[Scene script records]
#####

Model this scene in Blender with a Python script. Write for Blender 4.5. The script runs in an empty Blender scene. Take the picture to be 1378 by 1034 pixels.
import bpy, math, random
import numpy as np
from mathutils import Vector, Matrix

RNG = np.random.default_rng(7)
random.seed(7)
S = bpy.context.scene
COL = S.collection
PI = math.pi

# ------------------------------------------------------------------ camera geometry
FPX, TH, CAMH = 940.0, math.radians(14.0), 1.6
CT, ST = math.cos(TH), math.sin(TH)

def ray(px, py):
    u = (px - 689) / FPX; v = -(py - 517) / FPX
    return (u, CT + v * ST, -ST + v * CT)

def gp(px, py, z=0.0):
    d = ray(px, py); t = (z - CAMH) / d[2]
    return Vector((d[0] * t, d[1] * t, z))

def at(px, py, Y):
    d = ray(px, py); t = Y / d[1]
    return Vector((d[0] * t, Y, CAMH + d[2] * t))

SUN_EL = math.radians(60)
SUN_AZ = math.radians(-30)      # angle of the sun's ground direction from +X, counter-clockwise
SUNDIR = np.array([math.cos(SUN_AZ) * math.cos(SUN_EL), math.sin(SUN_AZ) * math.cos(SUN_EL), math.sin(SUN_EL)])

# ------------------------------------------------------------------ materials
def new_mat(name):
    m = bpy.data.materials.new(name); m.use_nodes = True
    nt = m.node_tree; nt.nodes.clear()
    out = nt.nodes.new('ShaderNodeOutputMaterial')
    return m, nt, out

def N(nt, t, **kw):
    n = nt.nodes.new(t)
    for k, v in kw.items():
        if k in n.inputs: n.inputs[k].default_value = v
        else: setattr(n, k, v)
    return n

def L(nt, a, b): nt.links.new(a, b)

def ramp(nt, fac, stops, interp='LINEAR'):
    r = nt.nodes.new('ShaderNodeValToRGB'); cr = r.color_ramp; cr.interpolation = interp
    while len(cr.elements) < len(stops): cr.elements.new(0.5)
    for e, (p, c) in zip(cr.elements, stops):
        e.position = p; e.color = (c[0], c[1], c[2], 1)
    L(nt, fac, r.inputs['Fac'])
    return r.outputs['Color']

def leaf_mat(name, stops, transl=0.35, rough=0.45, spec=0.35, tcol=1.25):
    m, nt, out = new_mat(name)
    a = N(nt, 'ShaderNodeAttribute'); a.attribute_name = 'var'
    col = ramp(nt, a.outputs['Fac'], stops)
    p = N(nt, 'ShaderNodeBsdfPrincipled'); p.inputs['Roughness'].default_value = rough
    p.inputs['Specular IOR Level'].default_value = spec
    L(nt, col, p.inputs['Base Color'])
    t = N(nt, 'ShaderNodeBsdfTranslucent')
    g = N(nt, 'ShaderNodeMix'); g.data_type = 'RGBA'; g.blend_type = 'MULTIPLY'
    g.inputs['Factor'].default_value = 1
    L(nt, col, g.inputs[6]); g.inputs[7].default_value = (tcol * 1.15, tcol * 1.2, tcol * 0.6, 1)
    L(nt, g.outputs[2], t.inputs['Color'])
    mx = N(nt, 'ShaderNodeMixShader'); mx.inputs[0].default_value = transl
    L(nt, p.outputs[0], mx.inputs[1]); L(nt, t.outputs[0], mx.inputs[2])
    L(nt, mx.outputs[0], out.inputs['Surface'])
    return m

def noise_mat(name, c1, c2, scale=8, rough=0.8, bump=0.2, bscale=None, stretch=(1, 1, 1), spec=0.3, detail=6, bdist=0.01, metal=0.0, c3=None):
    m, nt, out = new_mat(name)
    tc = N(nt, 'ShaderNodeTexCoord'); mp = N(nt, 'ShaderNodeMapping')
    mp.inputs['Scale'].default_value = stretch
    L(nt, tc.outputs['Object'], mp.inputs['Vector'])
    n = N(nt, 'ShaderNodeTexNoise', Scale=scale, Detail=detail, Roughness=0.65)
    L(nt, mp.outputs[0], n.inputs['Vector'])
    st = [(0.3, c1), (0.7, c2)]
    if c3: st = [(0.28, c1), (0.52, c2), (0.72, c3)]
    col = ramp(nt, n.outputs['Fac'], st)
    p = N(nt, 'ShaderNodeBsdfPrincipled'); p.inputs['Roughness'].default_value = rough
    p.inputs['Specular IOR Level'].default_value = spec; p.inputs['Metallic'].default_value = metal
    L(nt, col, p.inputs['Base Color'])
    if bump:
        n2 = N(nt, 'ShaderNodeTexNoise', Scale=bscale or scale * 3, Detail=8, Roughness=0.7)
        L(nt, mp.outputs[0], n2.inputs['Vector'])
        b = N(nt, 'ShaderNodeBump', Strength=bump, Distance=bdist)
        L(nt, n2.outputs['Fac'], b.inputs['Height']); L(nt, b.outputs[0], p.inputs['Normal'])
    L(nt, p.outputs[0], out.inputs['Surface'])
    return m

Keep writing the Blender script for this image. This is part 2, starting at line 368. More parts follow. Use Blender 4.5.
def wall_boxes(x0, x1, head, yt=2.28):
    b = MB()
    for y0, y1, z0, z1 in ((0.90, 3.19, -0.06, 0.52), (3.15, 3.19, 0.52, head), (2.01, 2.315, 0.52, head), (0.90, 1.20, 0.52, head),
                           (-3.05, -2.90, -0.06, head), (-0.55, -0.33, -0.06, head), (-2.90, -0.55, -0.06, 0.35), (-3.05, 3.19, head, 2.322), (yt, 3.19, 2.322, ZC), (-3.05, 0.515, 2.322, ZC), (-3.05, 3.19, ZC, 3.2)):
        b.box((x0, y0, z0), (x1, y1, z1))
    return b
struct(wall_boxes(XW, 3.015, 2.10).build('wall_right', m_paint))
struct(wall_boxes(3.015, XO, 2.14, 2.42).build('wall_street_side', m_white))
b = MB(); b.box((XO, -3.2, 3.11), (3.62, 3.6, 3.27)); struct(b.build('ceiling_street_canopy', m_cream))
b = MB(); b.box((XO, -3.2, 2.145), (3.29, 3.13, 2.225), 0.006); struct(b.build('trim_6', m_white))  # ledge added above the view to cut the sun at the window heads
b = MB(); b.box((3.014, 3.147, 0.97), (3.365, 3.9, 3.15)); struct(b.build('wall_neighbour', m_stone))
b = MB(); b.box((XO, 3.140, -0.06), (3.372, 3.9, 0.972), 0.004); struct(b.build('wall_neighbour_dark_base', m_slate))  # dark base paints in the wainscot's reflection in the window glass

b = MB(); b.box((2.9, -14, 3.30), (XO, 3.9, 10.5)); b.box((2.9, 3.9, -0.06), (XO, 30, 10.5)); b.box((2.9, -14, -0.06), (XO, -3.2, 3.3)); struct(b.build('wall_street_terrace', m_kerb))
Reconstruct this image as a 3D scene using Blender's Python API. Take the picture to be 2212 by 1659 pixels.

#####

The problem:
Extract all of the material exactly as it is written.

Answer to the exercise:
Model this scene in Blender with a Python script. Write for Blender 4.5. The script runs in an empty Blender scene. Take the picture to be 1378 by 1034 pixels.
import bpy, math, random
import numpy as np
from mathutils import Vector, Matrix

RNG = np.random.default_rng(7)
random.seed(7)
S = bpy.context.scene
COL = S.collection
PI = math.pi

# ------------------------------------------------------------------ camera geometry
FPX, TH, CAMH = 940.0, math.radians(14.0), 1.6
CT, ST = math.cos(TH), math.sin(TH)

def ray(px, py):
    u = (px - 689) / FPX; v = -(py - 517) / FPX
    return (u, CT + v * ST, -ST + v * CT)

def gp(px, py, z=0.0):
    d = ray(px, py); t = (z - CAMH) / d[2]
    return Vector((d[0] * t, d[1] * t, z))

def at(px, py, Y):
    d = ray(px, py); t = Y / d[1]
    return Vector((d[0] * t, Y, CAMH + d[2] * t))

SUN_EL = math.radians(60)
SUN_AZ = math.radians(-30)      # angle of the sun's ground direction from +X, counter-clockwise
SUNDIR = np.array([math.cos(SUN_AZ) * math.cos(SUN_EL), math.sin(SUN_AZ) * math.cos(SUN_EL), math.sin(SUN_EL)])

# ------------------------------------------------------------------ materials
def new_mat(name):
    m = bpy.data.materials.new(name); m.use_nodes = True
    nt = m.node_tree; nt.nodes.clear()
    out = nt.nodes.new('ShaderNodeOutputMaterial')
    return m, nt, out

def N(nt, t, **kw):
    n = nt.nodes.new(t)
    for k, v in kw.items():
        if k in n.inputs: n.inputs[k].default_value = v
        else: setattr(n, k, v)
    return n

def L(nt, a, b): nt.links.new(a, b)

def ramp(nt, fac, stops, interp='LINEAR'):
    r = nt.nodes.new('ShaderNodeValToRGB'); cr = r.color_ramp; cr.interpolation = interp
    while len(cr.elements) < len(stops): cr.elements.new(0.5)
    for e, (p, c) in zip(cr.elements, stops):
        e.position = p; e.color = (c[0], c[1], c[2], 1)
    L(nt, fac, r.inputs['Fac'])
    return r.outputs['Color']

def leaf_mat(name, stops, transl=0.35, rough=0.45, spec=0.35, tcol=1.25):
    m, nt, out = new_mat(name)
    a = N(nt, 'ShaderNodeAttribute'); a.attribute_name = 'var'
    col = ramp(nt, a.outputs['Fac'], stops)
    p = N(nt, 'ShaderNodeBsdfPrincipled'); p.inputs['Roughness'].default_value = rough
    p.inputs['Specular IOR Level'].default_value = spec
    L(nt, col, p.inputs['Base Color'])
    t = N(nt, 'ShaderNodeBsdfTranslucent')
    g = N(nt, 'ShaderNodeMix'); g.data_type = 'RGBA'; g.blend_type = 'MULTIPLY'
    g.inputs['Factor'].default_value = 1
    L(nt, col, g.inputs[6]); g.inputs[7].default_value = (tcol * 1.15, tcol * 1.2, tcol * 0.6, 1)
    L(nt, g.outputs[2], t.inputs['Color'])
    mx = N(nt, 'ShaderNodeMixShader'); mx.inputs[0].default_value = transl
    L(nt, p.outputs[0], mx.inputs[1]); L(nt, t.outputs[0], mx.inputs[2])
    L(nt, mx.outputs[0], out.inputs['Surface'])
    return m

def noise_mat(name, c1, c2, scale=8, rough=0.8, bump=0.2, bscale=None, stretch=(1, 1, 1), spec=0.3, detail=6, bdist=0.01, metal=0.0, c3=None):
    m, nt, out = new_mat(name)
    tc = N(nt, 'ShaderNodeTexCoord'); mp = N(nt, 'ShaderNodeMapping')
    mp.inputs['Scale'].default_value = stretch
    L(nt, tc.outputs['Object'], mp.inputs['Vector'])
    n = N(nt, 'ShaderNodeTexNoise', Scale=scale, Detail=detail, Roughness=0.65)
    L(nt, mp.outputs[0], n.inputs['Vector'])
    st = [(0.3, c1), (0.7, c2)]
    if c3: st = [(0.28, c1), (0.52, c2), (0.72, c3)]
    col = ramp(nt, n.outputs['Fac'], st)
    p = N(nt, 'ShaderNodeBsdfPrincipled'); p.inputs['Roughness'].default_value = rough
    p.inputs['Specular IOR Level'].default_value = spec; p.inputs['Metallic'].default_value = metal
    L(nt, col, p.inputs['Base Color'])
    if bump:
        n2 = N(nt, 'ShaderNodeTexNoise', Scale=bscale or scale * 3, Detail=8, Roughness=0.7)
        L(nt, mp.outputs[0], n2.inputs['Vector'])
        b = N(nt, 'ShaderNodeBump', Strength=bump, Distance=bdist)
        L(nt, n2.outputs['Fac'], b.inputs['Height']); L(nt, b.outputs[0], p.inputs['Normal'])
    L(nt, p.outputs[0], out.inputs['Surface'])
    return m

Keep writing the Blender script for this image. This is part 2, starting at line 368. More parts follow. Use Blender 4.5.
def wall_boxes(x0, x1, head, yt=2.28):
    b = MB()
    for y0, y1, z0, z1 in ((0.90, 3.19, -0.06, 0.52), (3.15, 3.19, 0.52, head), (2.01, 2.315, 0.52, head), (0.90, 1.20, 0.52, head),
                           (-3.05, -2.90, -0.06, head), (-0.55, -0.33, -0.06, head), (-2.90, -0.55, -0.06, 0.35), (-3.05, 3.19, head, 2.322), (yt, 3.19, 2.322, ZC), (-3.05, 0.515, 2.322, ZC), (-3.05, 3.19, ZC, 3.2)):
        b.box((x0, y0, z0), (x1, y1, z1))
    return b
struct(wall_boxes(XW, 3.015, 2.10).build('wall_right', m_paint))
struct(wall_boxes(3.015, XO, 2.14, 2.42).build('wall_street_side', m_white))
b = MB(); b.box((XO, -3.2, 3.11), (3.62, 3.6, 3.27)); struct(b.build('ceiling_street_canopy', m_cream))
b = MB(); b.box((XO, -3.2, 2.145), (3.29, 3.13, 2.225), 0.006); struct(b.build('trim_6', m_white))  # ledge added above the view to cut the sun at the window heads
b = MB(); b.box((3.014, 3.147, 0.97), (3.365, 3.9, 3.15)); struct(b.build('wall_neighbour', m_stone))
b = MB(); b.box((XO, 3.140, -0.06), (3.372, 3.9, 0.972), 0.004); struct(b.build('wall_neighbour_dark_base', m_slate))  # dark base paints in the wainscot's reflection in the window glass

b = MB(); b.box((2.9, -14, 3.30), (XO, 3.9, 10.5)); b.box((2.9, 3.9, -0.06), (XO, 30, 10.5)); b.box((2.9, -14, -0.06), (XO, -3.2, 3.3)); struct(b.build('wall_street_terrace', m_kerb))
Reconstruct this image as a 3D scene using Blender's Python API. Take the picture to be 2212 by 1659 pixels.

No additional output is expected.